** Start of INFORMATION SUPPLIED **

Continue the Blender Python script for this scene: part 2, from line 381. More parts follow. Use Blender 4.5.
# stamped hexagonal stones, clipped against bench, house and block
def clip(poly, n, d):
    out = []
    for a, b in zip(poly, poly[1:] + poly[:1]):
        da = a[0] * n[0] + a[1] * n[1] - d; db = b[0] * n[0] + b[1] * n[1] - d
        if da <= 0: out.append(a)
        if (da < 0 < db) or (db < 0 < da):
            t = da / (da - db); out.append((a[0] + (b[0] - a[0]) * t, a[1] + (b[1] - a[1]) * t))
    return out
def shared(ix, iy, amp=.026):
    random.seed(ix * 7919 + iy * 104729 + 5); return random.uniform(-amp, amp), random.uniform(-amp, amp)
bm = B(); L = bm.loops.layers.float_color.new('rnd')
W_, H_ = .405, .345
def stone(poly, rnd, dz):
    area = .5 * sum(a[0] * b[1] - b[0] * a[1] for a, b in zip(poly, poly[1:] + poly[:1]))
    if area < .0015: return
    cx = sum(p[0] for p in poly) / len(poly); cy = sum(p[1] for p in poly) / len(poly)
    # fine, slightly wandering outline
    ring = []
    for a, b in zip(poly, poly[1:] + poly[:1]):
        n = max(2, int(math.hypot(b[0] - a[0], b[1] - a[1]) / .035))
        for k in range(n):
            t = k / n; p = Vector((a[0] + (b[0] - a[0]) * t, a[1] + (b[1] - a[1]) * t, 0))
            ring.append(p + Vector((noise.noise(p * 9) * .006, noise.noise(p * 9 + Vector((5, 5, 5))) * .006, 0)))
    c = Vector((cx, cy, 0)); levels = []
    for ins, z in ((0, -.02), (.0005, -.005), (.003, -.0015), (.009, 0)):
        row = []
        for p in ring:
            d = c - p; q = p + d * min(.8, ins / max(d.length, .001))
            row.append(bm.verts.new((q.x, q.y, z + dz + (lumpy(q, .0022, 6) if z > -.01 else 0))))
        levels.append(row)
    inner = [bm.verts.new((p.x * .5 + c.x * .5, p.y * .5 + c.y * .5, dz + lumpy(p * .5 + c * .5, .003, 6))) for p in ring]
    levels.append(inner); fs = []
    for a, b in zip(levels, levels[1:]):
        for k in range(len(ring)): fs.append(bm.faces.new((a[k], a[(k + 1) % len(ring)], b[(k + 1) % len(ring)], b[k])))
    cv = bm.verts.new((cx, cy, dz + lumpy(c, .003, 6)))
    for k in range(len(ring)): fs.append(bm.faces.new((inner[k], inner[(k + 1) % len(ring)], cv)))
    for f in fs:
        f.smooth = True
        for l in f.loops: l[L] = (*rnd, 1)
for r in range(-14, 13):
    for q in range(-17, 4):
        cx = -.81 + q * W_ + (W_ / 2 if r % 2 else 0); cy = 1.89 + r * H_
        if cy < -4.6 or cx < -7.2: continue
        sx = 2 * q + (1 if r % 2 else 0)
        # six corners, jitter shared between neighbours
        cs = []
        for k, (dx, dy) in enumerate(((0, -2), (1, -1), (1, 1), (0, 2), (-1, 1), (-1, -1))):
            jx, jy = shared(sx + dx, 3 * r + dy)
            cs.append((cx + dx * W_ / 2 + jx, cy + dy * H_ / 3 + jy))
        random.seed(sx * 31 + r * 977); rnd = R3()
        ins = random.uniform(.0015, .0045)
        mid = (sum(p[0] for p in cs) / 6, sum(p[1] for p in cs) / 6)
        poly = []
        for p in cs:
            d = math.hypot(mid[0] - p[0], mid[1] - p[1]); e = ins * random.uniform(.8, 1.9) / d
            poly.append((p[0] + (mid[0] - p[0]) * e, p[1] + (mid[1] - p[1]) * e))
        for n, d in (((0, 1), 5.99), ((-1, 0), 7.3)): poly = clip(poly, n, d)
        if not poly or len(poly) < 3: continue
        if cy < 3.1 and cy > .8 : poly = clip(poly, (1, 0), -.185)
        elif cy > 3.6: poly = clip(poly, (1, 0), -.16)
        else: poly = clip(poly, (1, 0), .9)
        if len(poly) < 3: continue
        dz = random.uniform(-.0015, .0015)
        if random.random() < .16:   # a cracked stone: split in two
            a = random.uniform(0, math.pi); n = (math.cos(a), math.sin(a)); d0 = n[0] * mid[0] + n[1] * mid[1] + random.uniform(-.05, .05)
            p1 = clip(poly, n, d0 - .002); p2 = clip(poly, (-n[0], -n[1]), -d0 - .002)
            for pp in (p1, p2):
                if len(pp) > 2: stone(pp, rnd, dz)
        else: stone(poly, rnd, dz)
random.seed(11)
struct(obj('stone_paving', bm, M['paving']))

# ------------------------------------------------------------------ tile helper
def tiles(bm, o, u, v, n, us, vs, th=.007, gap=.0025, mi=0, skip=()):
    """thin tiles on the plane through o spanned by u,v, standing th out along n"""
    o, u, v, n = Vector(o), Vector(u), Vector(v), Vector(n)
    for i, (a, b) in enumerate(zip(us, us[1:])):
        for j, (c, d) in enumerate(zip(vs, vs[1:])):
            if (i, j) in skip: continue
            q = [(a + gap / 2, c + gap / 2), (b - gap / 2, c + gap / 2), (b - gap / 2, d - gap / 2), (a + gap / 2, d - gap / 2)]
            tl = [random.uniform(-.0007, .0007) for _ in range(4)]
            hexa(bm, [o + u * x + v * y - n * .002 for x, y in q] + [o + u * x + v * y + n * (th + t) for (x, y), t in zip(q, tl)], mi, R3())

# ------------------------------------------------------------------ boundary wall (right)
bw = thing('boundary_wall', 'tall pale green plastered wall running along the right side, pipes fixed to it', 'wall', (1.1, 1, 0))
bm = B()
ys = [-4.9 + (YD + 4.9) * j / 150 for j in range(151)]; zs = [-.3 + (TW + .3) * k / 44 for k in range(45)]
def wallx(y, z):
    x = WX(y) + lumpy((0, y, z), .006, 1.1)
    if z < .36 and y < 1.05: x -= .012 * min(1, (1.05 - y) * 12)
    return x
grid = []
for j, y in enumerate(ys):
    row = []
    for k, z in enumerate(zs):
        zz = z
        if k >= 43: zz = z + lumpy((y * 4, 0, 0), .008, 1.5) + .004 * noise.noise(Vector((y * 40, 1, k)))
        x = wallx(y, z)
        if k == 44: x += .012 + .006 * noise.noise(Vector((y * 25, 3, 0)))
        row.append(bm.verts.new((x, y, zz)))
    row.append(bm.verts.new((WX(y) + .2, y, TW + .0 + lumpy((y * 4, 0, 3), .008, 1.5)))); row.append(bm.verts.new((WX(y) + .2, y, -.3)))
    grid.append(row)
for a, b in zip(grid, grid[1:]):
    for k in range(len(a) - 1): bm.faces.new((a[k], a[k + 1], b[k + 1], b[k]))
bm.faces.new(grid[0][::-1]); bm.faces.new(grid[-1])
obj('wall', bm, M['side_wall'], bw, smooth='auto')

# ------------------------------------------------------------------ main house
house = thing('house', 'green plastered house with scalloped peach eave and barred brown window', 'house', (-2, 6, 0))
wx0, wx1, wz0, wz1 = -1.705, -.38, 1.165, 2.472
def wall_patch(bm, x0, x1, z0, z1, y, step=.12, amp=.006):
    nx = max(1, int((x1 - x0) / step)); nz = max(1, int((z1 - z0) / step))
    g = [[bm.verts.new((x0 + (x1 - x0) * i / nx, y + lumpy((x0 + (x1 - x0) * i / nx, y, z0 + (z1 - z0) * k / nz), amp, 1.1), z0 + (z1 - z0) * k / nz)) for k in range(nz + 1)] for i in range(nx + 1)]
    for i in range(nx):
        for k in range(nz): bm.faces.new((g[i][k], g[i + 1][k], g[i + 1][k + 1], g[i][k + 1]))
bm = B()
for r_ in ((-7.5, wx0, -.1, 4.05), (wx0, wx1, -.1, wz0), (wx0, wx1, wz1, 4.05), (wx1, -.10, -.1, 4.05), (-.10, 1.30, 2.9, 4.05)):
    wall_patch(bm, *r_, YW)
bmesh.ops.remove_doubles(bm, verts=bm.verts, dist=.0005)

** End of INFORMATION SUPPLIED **
** Start of INFORMATION SUPPLIED **

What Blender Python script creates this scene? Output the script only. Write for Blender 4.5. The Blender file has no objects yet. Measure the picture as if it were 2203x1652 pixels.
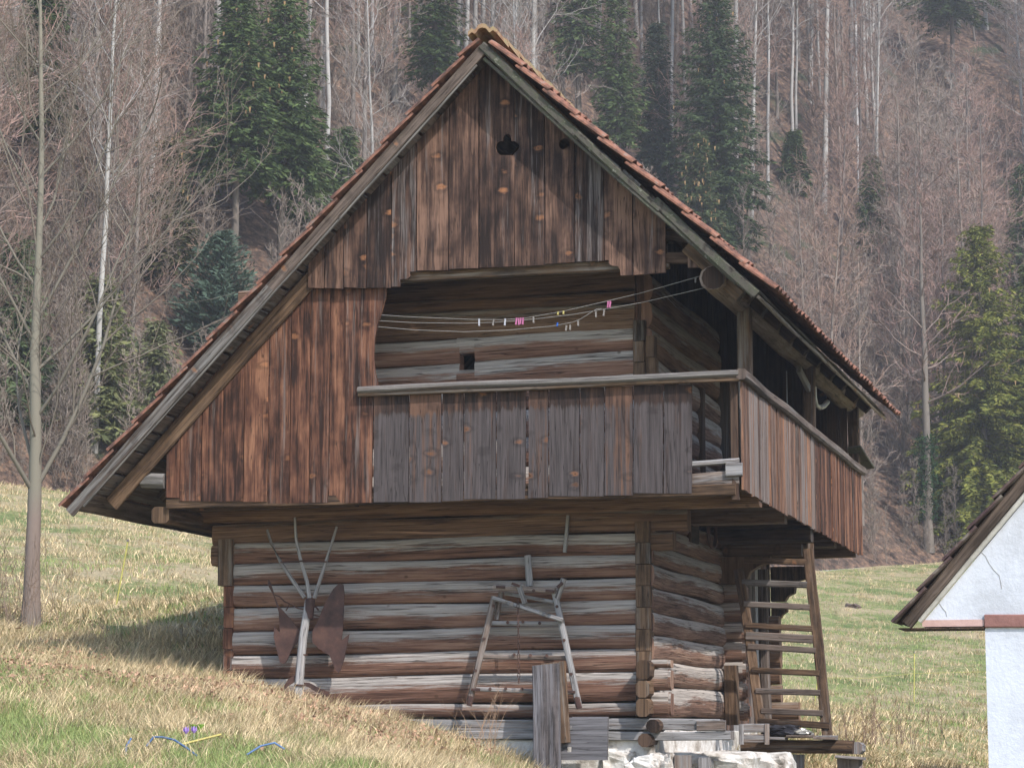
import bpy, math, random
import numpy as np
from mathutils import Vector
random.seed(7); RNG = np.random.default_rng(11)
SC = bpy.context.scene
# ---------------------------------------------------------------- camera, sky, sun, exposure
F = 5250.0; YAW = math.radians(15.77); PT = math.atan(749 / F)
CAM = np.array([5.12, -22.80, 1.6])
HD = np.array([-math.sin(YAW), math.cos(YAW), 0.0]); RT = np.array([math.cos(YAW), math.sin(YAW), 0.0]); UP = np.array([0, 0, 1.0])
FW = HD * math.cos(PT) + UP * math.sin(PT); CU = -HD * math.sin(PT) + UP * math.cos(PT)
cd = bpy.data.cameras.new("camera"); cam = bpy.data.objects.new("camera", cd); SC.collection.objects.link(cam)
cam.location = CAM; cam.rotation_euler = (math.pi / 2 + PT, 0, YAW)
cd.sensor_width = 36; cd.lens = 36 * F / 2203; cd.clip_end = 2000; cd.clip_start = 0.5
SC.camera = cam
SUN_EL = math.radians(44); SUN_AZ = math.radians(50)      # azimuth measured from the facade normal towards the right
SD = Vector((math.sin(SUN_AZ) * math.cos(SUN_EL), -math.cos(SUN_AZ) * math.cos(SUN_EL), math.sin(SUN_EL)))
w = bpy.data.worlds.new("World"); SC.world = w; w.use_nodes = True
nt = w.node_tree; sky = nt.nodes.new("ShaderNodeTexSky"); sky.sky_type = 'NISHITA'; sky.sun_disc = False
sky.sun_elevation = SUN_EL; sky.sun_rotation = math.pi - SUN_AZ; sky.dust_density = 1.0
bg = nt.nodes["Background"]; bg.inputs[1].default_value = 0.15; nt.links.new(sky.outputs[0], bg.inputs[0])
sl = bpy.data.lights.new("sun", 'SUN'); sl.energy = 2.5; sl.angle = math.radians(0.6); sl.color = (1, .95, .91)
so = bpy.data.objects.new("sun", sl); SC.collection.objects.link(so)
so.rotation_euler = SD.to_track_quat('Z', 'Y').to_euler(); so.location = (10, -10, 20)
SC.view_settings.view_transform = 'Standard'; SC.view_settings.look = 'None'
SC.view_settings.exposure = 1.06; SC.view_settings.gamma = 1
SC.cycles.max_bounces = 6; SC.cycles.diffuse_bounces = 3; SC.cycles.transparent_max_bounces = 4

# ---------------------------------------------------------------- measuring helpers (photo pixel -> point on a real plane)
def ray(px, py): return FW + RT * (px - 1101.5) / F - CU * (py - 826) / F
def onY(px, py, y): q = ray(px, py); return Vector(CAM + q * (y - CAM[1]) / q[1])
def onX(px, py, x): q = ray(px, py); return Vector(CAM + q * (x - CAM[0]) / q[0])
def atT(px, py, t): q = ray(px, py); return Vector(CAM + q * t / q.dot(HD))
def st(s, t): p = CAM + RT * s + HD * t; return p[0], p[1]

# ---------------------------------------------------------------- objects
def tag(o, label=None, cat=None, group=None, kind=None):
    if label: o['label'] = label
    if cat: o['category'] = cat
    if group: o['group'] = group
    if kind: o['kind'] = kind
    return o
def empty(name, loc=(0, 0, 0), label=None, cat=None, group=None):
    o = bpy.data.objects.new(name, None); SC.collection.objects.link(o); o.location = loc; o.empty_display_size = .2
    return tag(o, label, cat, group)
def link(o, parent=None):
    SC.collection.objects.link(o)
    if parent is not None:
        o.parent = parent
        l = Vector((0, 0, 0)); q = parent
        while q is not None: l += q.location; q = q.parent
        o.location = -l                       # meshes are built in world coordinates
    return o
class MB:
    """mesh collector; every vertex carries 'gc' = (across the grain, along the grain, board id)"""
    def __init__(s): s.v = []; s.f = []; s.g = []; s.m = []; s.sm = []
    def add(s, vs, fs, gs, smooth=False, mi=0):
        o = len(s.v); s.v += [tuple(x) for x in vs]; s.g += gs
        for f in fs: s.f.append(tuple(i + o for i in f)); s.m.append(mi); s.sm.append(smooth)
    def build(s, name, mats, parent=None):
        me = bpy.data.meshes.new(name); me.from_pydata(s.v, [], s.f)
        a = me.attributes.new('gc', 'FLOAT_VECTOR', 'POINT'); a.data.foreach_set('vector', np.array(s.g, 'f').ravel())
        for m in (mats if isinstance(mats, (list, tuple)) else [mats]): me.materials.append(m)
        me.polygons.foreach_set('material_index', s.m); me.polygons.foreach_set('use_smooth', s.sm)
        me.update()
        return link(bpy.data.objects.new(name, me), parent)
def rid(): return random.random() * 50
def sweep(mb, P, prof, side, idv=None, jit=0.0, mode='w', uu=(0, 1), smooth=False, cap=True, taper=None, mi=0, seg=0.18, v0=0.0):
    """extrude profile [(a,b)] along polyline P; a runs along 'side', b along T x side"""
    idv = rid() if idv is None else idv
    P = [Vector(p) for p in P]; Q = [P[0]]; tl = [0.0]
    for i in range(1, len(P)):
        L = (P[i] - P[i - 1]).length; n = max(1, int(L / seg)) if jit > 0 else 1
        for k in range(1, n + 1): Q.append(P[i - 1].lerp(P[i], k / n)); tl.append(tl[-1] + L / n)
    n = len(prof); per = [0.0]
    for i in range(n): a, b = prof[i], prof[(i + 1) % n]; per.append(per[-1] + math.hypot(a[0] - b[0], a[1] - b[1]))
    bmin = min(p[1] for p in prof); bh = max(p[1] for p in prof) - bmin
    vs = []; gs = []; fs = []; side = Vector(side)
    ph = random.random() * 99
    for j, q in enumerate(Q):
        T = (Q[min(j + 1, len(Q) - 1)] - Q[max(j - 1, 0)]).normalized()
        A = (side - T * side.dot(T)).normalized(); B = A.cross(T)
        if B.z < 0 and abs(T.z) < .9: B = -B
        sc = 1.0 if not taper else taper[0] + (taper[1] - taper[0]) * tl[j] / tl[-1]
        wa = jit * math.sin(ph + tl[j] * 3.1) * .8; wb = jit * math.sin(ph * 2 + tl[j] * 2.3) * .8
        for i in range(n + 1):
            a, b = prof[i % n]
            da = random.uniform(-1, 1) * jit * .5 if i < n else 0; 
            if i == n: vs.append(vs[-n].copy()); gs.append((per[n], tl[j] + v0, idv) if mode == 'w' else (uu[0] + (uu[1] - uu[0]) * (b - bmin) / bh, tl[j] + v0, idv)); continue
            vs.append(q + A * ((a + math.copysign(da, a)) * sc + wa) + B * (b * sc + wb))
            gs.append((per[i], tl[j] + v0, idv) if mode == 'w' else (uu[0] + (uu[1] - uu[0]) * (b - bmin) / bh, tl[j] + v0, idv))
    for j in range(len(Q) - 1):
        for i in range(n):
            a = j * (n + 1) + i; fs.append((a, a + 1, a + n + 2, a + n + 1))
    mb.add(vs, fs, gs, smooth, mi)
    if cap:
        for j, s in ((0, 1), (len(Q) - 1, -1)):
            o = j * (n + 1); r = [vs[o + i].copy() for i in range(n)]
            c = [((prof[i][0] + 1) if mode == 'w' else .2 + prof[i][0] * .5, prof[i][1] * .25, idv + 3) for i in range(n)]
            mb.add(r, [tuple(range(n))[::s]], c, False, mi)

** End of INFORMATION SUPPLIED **

What is the number of lines above that hold the string "this"? Answer with that number alone.

**WRITTEN REPLY**
2